14. Mike Foster was the first Republican Chief Executive to be re-elected in this state’s history, and the first governor since 1975 to do so without a run-off. The state’s senior senator, John (*) Breaux, was also re-elected in a landslide, and has parlayed his moderated Democratic platform into extensive wooing from both sides of the isle in the locked senate. For ten points, name this Southern State whose capital is located at Baton Rouge.

Louisiana

15. It is the first three letters of the license plate number on Milner's deuce coupe in American (*) Graffiti. It is also the alphabetical designation of LUH 3417’s roommate, the title character in a film by the same director. It is parodied in the Curse of Monkey Island, as well as The Simpsons, prompting Grampa to yell “Turn it up!” For ten points, identify this three letter designation now known best know as George Lucas’s personal mission deafen theater goers and assure that “the audience is listening.”

THX

16) Oedipus was his great-great grandson. His (*) wife was Harmonia, the daughter of Aphrodite and Ares. After his sister was taken away by Zeus in the form of a white bull, his father sent his brothers and he out to find her. Instead of doing so, he went off and founded the city of Thebes. He built the city into a glorious place with the help of five men who sprang up from the ground where he planted the teeth of a dragon. FTP identify this man, one of whose daughters was Semele, the mother of Dionysus.

Answer: Cadmus

17. Zerkow leaves Maria when he finds out that there really is no stash of gold in Nevada, and Trina refuses to part with the gold that she won in the lottery, even as she lives in abject poverty. The title character (*) kills Trina to steal his gold after Zerkow shuts down his dental office. For ten pints, identify this “tale of San Francisco” by Frank Norris.

McTeague

18) It was rebuilt in 68 BC by Pompey, conquered in AD 778 by Charlemagne, placed under the control of Ferdinand of Aragon in 1512, taken from Spain by Napoleon, and then recaptured from the French by the Duke of Wellington (*) in 1813. From the 11th century on it has served as the capital of Navarre. FTP name this city, known for the one day a year when daredevils hang out in the streets for the fun of being charged by a bunch of bulls.

Answer: Pamplona

19. After the September 11th attacks, he said, "The West will continue to conquer people," and that Christianity has an obligation to give the benefits of modern society to those who remain 1400 years behind the rest of the world. His nation's richest man (*) , his rightist policies and brutal reaction to G8 protests in Genoa have created mounting opposition from the left. For ten points, identify this Prime Minister of Italy.

Silvio Berlusconi

20) This material was developed in the 1960s, and has the chemical formula C14 N2 O2 H10. The molecules bond into symmetric crystalline polymers, which give the material great strength (*) and rigidity. The individual polymer strands are held together with strong hydrogen bonds. For ten points, name this material that, when immersed in water, is twenty times stronger than steel and, when dry, is still strong enough to make bulletproof vests.

Answer: Kevlar

21) This basic law of refraction can be derived from the wave theory of light (*) but was arrived at experimentally in 1621. It states that n(1) sin theta(1) equals n(2) sin theta(2), where n(1) and n(2) are indices of refraction, theta(1) is angle of incidence, and theta(2) is the angle of refraction. FTP, name the law.

Answer: Snell's Law.

ROLLAPALOOZA/COTKU 2001 TOSSUPS -- ROUND 3

1) The frontman of this band made the news not too long ago because he had a dinosaur named after him. The band consists of two Scottish (*) brothers, who moved to London in the early 70’s where they met future bassist John Illsey and drummer Patrick Withers. Their band released its debut album in 1977 and then eventually Making Movies, Brothers in Arms and Communique . For ten points name this band with such hits as Lady Writer, Money For Nothing, and Sultans of Swing, and who is of course fronted by Mark Knopfler.
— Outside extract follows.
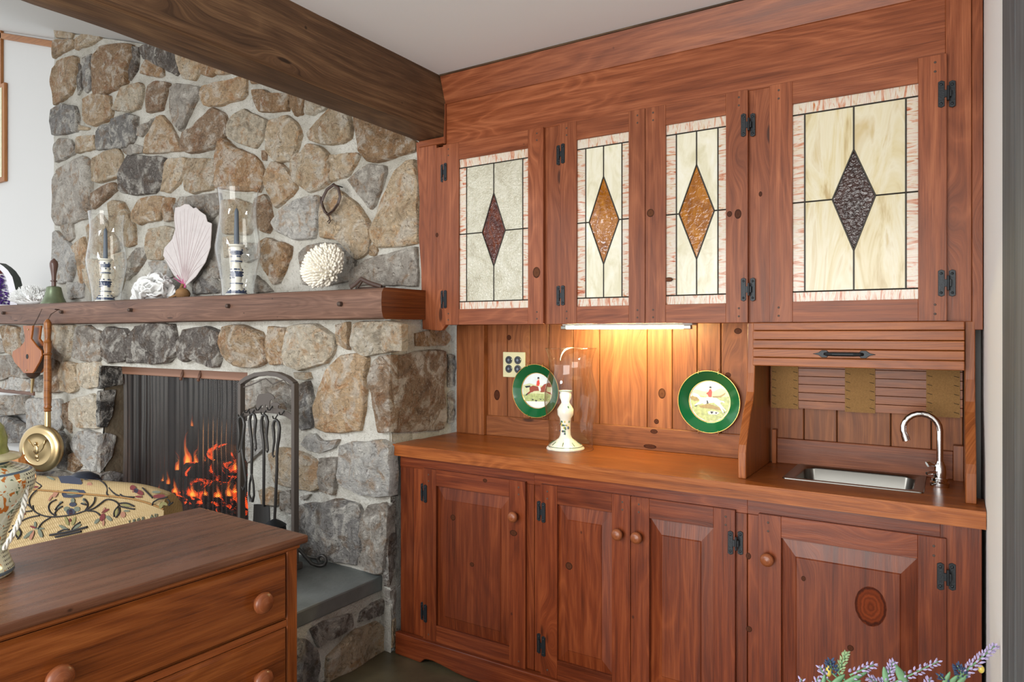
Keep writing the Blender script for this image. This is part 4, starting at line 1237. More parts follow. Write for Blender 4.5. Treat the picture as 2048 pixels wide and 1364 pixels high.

Answer: Dire Straits [do not accept Mark Knopfler – the lead-in makes it clear to say the band name]

2) His reign was characterized by a conservative outlook which was strengthened by workers’ demonstrations and several attempts on his life, notably that of Giuseppe Fieschi. He appointed several weak ministers to abet the liberal movement (*) including Louis Mole (Moh-Lay) and Francois Guizot (Gee-ZOH) and thus strengthened his power much to the discontent of his countrymen and led to the Revolutions of 1848. FTP name this French monarch who ascended to the throne when Charles X was forcefully removed from the position, a member of the house of Orleans.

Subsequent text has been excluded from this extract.